A bottle of Evan Williams Honey Reserve

Evan Williams Honey Reserve

Evan Williams Honey Reserve

Enjoyable

  • Sinus clearing, lavender and honey
  • Sweet and citrus, vaporous
  • Spicy, lingering sweetness

A wonderful benefit of running a site dedicated to booze is that I’m very easy to shop for. For Christmas, my favorite sister-in-law gifted a bottle of Evan Williams Honey Reserve to me, with the expressed hope that I hadn’t tried it before. I certainly had not.
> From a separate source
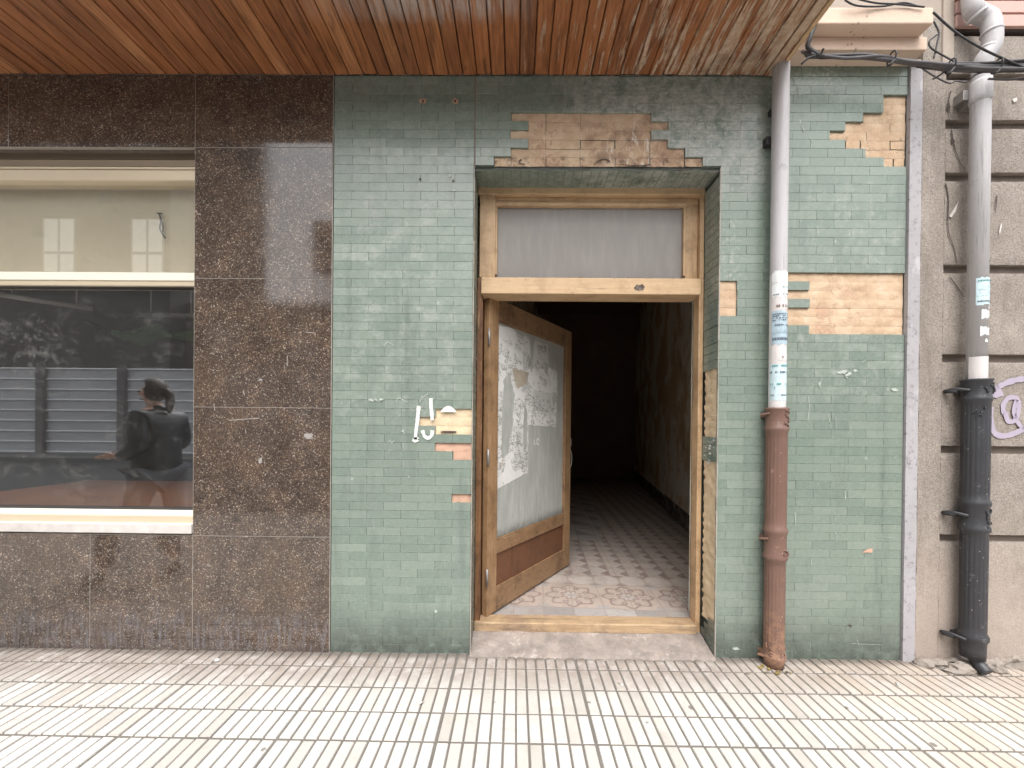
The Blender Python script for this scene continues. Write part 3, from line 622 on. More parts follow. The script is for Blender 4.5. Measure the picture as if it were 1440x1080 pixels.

A bottle of Evan Williams Honey Reserve

A bottle of **Evan Williams** *Honey Reserve*. Image courtesy of **Heaven Hill Distilleries**

Honey Reserve is a Kentucky bourbon liqueur made with real honey. It’s high in alcohol for a liqueur (70-proof), and a snootful in a snifter will clear the sinuses, helpful in the winter. The liqueur is a bit more yellow, straw in the vernacular, than the average bourbon and significantly more viscous. The honey is apparent in both the scent and the taste, but the bourbon is significantly subsumed, reduced to adding interesting esters on the nose. Beyond the sweet flavor, it’s fairly spicy, which, according to the Evan Williams website, means the “Extra aged Bourbon [sic] is evident.” I don’t pretend to be a bourbon drinker, but I’m guessing that the extra-aged bourbon in the Honey Reserve isn’t as smooth as, let’s say, extra-aged bourbon.

But this is no knock on the Honey Reserve. It’s spiciness is a nice complement to the sweetness. A smoother bourbon would just disappear. And it makes a nice, simple cocktail with some ice and a spritz of seltzer. For those of us who like Irish Mist or Drambuie, the Evan Williams Honey Reserve works in the same vein.